10 years in IT/Development and this is my first StackExchange post!! woohoo!
No shame posting your first question after 10 years! Everything new is challenging, and you will see the answer pretty "weird"!
In your step, you are defining ENV VARS that take the value of the substitution variables. That part is OK
Then, in your step, you are calling your env var and it's not correct. With Cloud Build if you use a single $
, you are calling the substitution variables. If your use the double $
, this time you will call the env vars! Detail here in the doc
Try this instead
...
- name: "gcr.io/cloud-builders/npm"
dir: "dev"
entrypoint: "bash"
env:
- "FIREBASE_API_KEY=${_FIREBASE_API_KEY}"
- "FIREBASE_AUTH_DOMAIN=${_FIREBASE_AUTH_DOMAIN}"
- "FIREBASE_PROJECT_ID=${_FIREBASE_PROJECT_ID}"
- "FIREBASE_STORAGE_BUCKET=${_FIREBASE_STORAGE_BUCKET}"
- "FIREBASE_MESSAGING_SENDER_ID=${_FIREBASE_MESSAGING_SENDER_ID}"

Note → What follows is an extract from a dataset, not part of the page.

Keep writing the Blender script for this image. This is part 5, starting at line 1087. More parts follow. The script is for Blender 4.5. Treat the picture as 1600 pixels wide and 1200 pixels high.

- "FIREBASE_APP_ID=${_FIREBASE_APP_ID}"
args:
- "-c"
- |
set -e
# Create .env file with environment variables
echo "FIREBASE_API_KEY=$${FIREBASE_API_KEY}" > .env
echo "FIREBASE_AUTH_DOMAIN=$${FIREBASE_AUTH_DOMAIN}" >> .env
echo "FIREBASE_PROJECT_ID=$${FIREBASE_PROJECT_ID}" >> .env
echo "FIREBASE_STORAGE_BUCKET=$${FIREBASE_STORAGE_BUCKET}" >> .env
echo "FIREBASE_MESSAGING_SENDER_ID=$${FIREBASE_MESSAGING_SENDER_ID}" >> .env
echo "FIREBASE_APP_ID=$${FIREBASE_APP_ID}" >> .env
# Source environment variables
source .env
# Build the project
npm run build
...
That being said, what's the purpose to create a .env
file? Just to source
it just after? The env var already exist in this step.
For the AppEngine deploy step, the source
before the gcloud app deploy
is useless; the command does not take into account the env vars. Your .env
file is only useful if the app engine deployment need it.